SET TASK: Print all of the entries exactly, minus the pictures.

AVAILABLE RECORDS:

--- --- ---

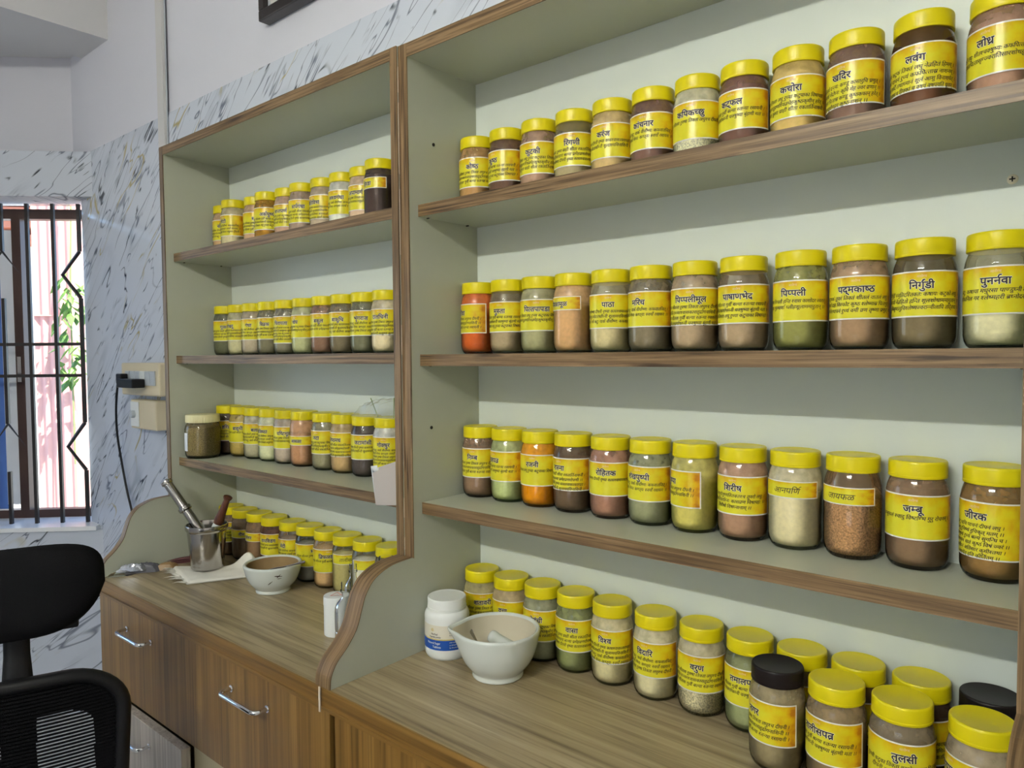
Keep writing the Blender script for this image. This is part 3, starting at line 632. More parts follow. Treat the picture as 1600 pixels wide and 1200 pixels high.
def wrap(mb, vs, fs, r, x0, z0, size, shear=0.0, lift=0.0, a0=0.0):
    """lay 2-D lettering on a cylinder of radius r about local z; x runs to the viewer's right, facing local -y"""
    R = r + lift; out = []
    for x, y in vs:
        X = x0 + (x + shear * y) * size; a = a0 + X / r
        out.append((R * sin(a), -R * cos(a), z0 + y * size))
    mb.add(out, fs)
def text_on(mb, s, r, z0, size, off, shear=0.0, lift=0.0005, xc=0.0, maxw=None, align='c'):
    vs, fs, w = shape(s, 0.0)
    k = size
    n = len(vs)
    if off > 0:      # heavier strokes: the same outlines laid side by side
        D = [(off, 0), (-off, 0)] if off < 0.025 else [(off * cos(q), off * sin(q)) for q in (0.4, 1.45, 2.5, 3.54, 4.6, 5.65)]
        if off > 0.025: D.append((0, 0))
        vs, fs = [(x + dx, y + dy) for dx, dy in D for x, y in vs], [tuple(i + n * j for i in f) for j in range(len(D)) for f in fs]
    if maxw and w * k > maxw:
        sx = maxw / (w * k); vs = [(x * sx, y) for x, y in vs]; w *= sx
    wrap(mb, vs, fs, r, xc - (w * k / 2 if align == 'c' else 0), z0, k, shear, lift)

VERSE = ["कटुका शीतला रूक्षा तिक्ता लघुश्च दीपनी ।", "कफपित्तज्वरश्वासकासहृद्रोगनाशिनी ।।", "मधुरा शीतला गुर्वी बल्या स्तन्या रसायनी ।", "वातपित्तास्रशोफघ्नी चक्षुष्या बृंहणी मता ।।",
         "उष्णा तिक्ता लघू रुच्या कटुपाका विषापहा ।", "शोथकण्डूव्रणश्वित्रमेहकुष्ठकृमीन् हरेत् ।।", "कषाया तुवरा ग्राही शीता रक्तार्तिनाशनी ।", "अतिसारहरा बल्या प्रमेहव्रणरोपणी ।।",
         "स्निग्धोष्णा दीपनी वृष्या कासश्वासज्वरापहा ।", "प्लीहगुल्मोदरार्शोघ्नी शूलामयविनाशिनी ।।", "तिक्तो रसे कटुः पाके वीर्योष्णः कफवातजित् ।", "हृद्यो रुचिकरो मेध्यः कण्ठ्यः स्वर्यो रसायनः ।।"]
EXACT = {'जीरक': ["कटु पाचि पाचनं दीपनं लघु ।", "लघु रुचिष्यं रुचिकृत् मतम् ।।", "चक्षुष्यं रुच्यं बल्यं सुगन्धि च ।", "गुल्मध्मान वातं कुष्ठं विषं ज्वरं ।।", "अर्शोघ्नं अतिसार कृमीस्तथा ।", "नाशयेत् इति कीर्तितम् ।।"],
         'पुनर्नवा': ["कटुः कषाया मधुरसा पाण्डुघ्नी दीपनी ।", "शोफानिल गर श्लेष्महरी ब्रध्नोदरप्रणुत् ।।"],
         'निर्गुंडी': ["निर्गुंडी स्मृतिदस्तिक्तः कषायः कटुको लघुः ।", "केश्यो नेत्रहितो हन्ति शूलशोथाममारुतान् ।।", "कृमिकुष्ठारुचिश्लेष्मज्वरान्नीलापि तद्विधा ।।"],
         'पद्मकाष्ठ': ["पद्मकं तुवरं तिक्तं शीतलं वातलं लघु ।", "विसर्प दाह विस्फोट कुष्ठ श्लेष्मास्र पित्तनुत् ।", "गर्भसंस्थापनं रुच्यं वमी व्रण तृष्णा प्रणुत् ।।"],
         'पिप्पली': ["कटूष्णा पिप्पली हन्ति श्वास कासोदर ज्वरान् ।", "कुष्ठ गुल्मार्शः प्लीहशूलाममारुतान् ।।"],
         'लवंग': ["लवंगं कटुकं तिक्तं लघु नेत्रहितं हिमम् ।", "दीपनं पाचनं रुच्यं कफपित्तास्र नाशनम् ।", "तृष्णां छर्दिं तथाध्मानं शूलं आशु विनाशयेत् ।", "कासं श्वासं च हिक्कां च क्षयं क्षपयति ध्रुवम् ।।"],
         'लोध्र': ["लोध्रो ग्राही लघुः शीतश्चक्षुष्यः कफपित्तनुत् ।", "कषायो रक्तपित्तासृग्ज्वरातिसारशोथहृत् ।।"],
         'खदिर': ["खदिरः शीतलो दन्त्यः कण्डू कासारुचि प्रणुत् ।", "तिक्तः कषायो मेदोघ्नः कृमि मेह ज्वर व्रणान् ।।", "श्वित्र शोथाम पित्तास्र कण्डू कुष्ठकफान् हरेत् ।", "पाण्डुरोगहर कुष्ठनाशन् ।।"],
         'जम्बू': ["जम्बूफलं स्वादु विष्टम्भि गुरु रोचनम् ।"],
         'शिरीष': ["शिरीषो मधुरोऽनुष्णस्तिक्तश्च तुवरो लघुः ।", "दोष शोथविसर्पघ्नः कासव्रण विषापहः ।।", "शिरीषो विषघ्नानाम् ।।"],
         'तुलसी': ["तुलसी कटुका तिक्ता हृद्योष्णा दाह पित्तकृत् ।", "दीपनी कुष्ठ कृच्छ्रास्र पार्श्वरुक् ।", "कफवातजित् ।।"]}
EXACT = {k: [s.replace('ऽ', '') for s in v] for k, v in EXACT.items()}

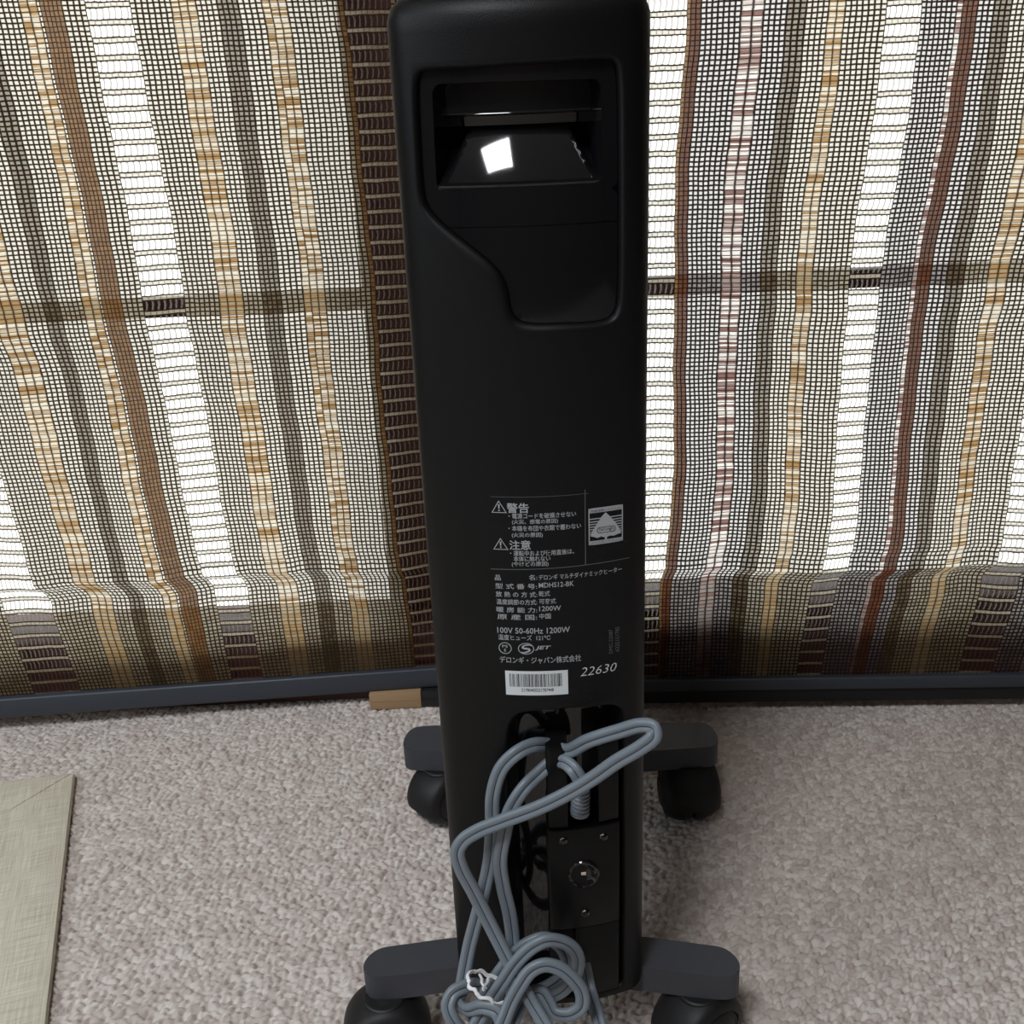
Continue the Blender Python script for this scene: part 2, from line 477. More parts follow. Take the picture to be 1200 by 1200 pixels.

--- --- ---

COMPLETE OUTPUT:
Keep writing the Blender script for this image. This is part 3, starting at line 632. More parts follow. Treat the picture as 1600 pixels wide and 1200 pixels high.
def wrap(mb, vs, fs, r, x0, z0, size, shear=0.0, lift=0.0, a0=0.0):
    """lay 2-D lettering on a cylinder of radius r about local z; x runs to the viewer's right, facing local -y"""
    R = r + lift; out = []
    for x, y in vs:
        X = x0 + (x + shear * y) * size; a = a0 + X / r
        out.append((R * sin(a), -R * cos(a), z0 + y * size))
    mb.add(out, fs)
def text_on(mb, s, r, z0, size, off, shear=0.0, lift=0.0005, xc=0.0, maxw=None, align='c'):
    vs, fs, w = shape(s, 0.0)
    k = size
    n = len(vs)
    if off > 0:      # heavier strokes: the same outlines laid side by side
        D = [(off, 0), (-off, 0)] if off < 0.025 else [(off * cos(q), off * sin(q)) for q in (0.4, 1.45, 2.5, 3.54, 4.6, 5.65)]
        if off > 0.025: D.append((0, 0))
        vs, fs = [(x + dx, y + dy) for dx, dy in D for x, y in vs], [tuple(i + n * j for i in f) for j in range(len(D)) for f in fs]
    if maxw and w * k > maxw:
        sx = maxw / (w * k); vs = [(x * sx, y) for x, y in vs]; w *= sx
    wrap(mb, vs, fs, r, xc - (w * k / 2 if align == 'c' else 0), z0, k, shear, lift)

VERSE = ["कटुका शीतला रूक्षा तिक्ता लघुश्च दीपनी ।", "कफपित्तज्वरश्वासकासहृद्रोगनाशिनी ।।", "मधुरा शीतला गुर्वी बल्या स्तन्या रसायनी ।", "वातपित्तास्रशोफघ्नी चक्षुष्या बृंहणी मता ।।",
         "उष्णा तिक्ता लघू रुच्या कटुपाका विषापहा ।", "शोथकण्डूव्रणश्वित्रमेहकुष्ठकृमीन् हरेत् ।।", "कषाया तुवरा ग्राही शीता रक्तार्तिनाशनी ।", "अतिसारहरा बल्या प्रमेहव्रणरोपणी ।।",
         "स्निग्धोष्णा दीपनी वृष्या कासश्वासज्वरापहा ।", "प्लीहगुल्मोदरार्शोघ्नी शूलामयविनाशिनी ।।", "तिक्तो रसे कटुः पाके वीर्योष्णः कफवातजित् ।", "हृद्यो रुचिकरो मेध्यः कण्ठ्यः स्वर्यो रसायनः ।।"]
EXACT = {'जीरक': ["कटु पाचि पाचनं दीपनं लघु ।", "लघु रुचिष्यं रुचिकृत् मतम् ।।", "चक्षुष्यं रुच्यं बल्यं सुगन्धि च ।", "गुल्मध्मान वातं कुष्ठं विषं ज्वरं ।।", "अर्शोघ्नं अतिसार कृमीस्तथा ।", "नाशयेत् इति कीर्तितम् ।।"],
         'पुनर्नवा': ["कटुः कषाया मधुरसा पाण्डुघ्नी दीपनी ।", "शोफानिल गर श्लेष्महरी ब्रध्नोदरप्रणुत् ।।"],
         'निर्गुंडी': ["निर्गुंडी स्मृतिदस्तिक्तः कषायः कटुको लघुः ।", "केश्यो नेत्रहितो हन्ति शूलशोथाममारुतान् ।।", "कृमिकुष्ठारुचिश्लेष्मज्वरान्नीलापि तद्विधा ।।"],
         'पद्मकाष्ठ': ["पद्मकं तुवरं तिक्तं शीतलं वातलं लघु ।", "विसर्प दाह विस्फोट कुष्ठ श्लेष्मास्र पित्तनुत् ।", "गर्भसंस्थापनं रुच्यं वमी व्रण तृष्णा प्रणुत् ।।"],
         'पिप्पली': ["कटूष्णा पिप्पली हन्ति श्वास कासोदर ज्वरान् ।", "कुष्ठ गुल्मार्शः प्लीहशूलाममारुतान् ।।"],
         'लवंग': ["लवंगं कटुकं तिक्तं लघु नेत्रहितं हिमम् ।", "दीपनं पाचनं रुच्यं कफपित्तास्र नाशनम् ।", "तृष्णां छर्दिं तथाध्मानं शूलं आशु विनाशयेत् ।", "कासं श्वासं च हिक्कां च क्षयं क्षपयति ध्रुवम् ।।"],
         'लोध्र': ["लोध्रो ग्राही लघुः शीतश्चक्षुष्यः कफपित्तनुत् ।", "कषायो रक्तपित्तासृग्ज्वरातिसारशोथहृत् ।।"],
         'खदिर': ["खदिरः शीतलो दन्त्यः कण्डू कासारुचि प्रणुत् ।", "तिक्तः कषायो मेदोघ्नः कृमि मेह ज्वर व्रणान् ।।", "श्वित्र शोथाम पित्तास्र कण्डू कुष्ठकफान् हरेत् ।", "पाण्डुरोगहर कुष्ठनाशन् ।।"],
         'जम्बू': ["जम्बूफलं स्वादु विष्टम्भि गुरु रोचनम् ।"],
         'शिरीष': ["शिरीषो मधुरोऽनुष्णस्तिक्तश्च तुवरो लघुः ।", "दोष शोथविसर्पघ्नः कासव्रण विषापहः ।।", "शिरीषो विषघ्नानाम् ।।"],
         'तुलसी': ["तुलसी कटुका तिक्ता हृद्योष्णा दाह पित्तकृत् ।", "दीपनी कुष्ठ कृच्छ्रास्र पार्श्वरुक् ।", "कफवातजित् ।।"]}
EXACT = {k: [s.replace('ऽ', '') for s in v] for k, v in EXACT.items()}

Continue the Blender Python script for this scene: part 2, from line 477. More parts follow. Take the picture to be 1200 by 1200 pixels.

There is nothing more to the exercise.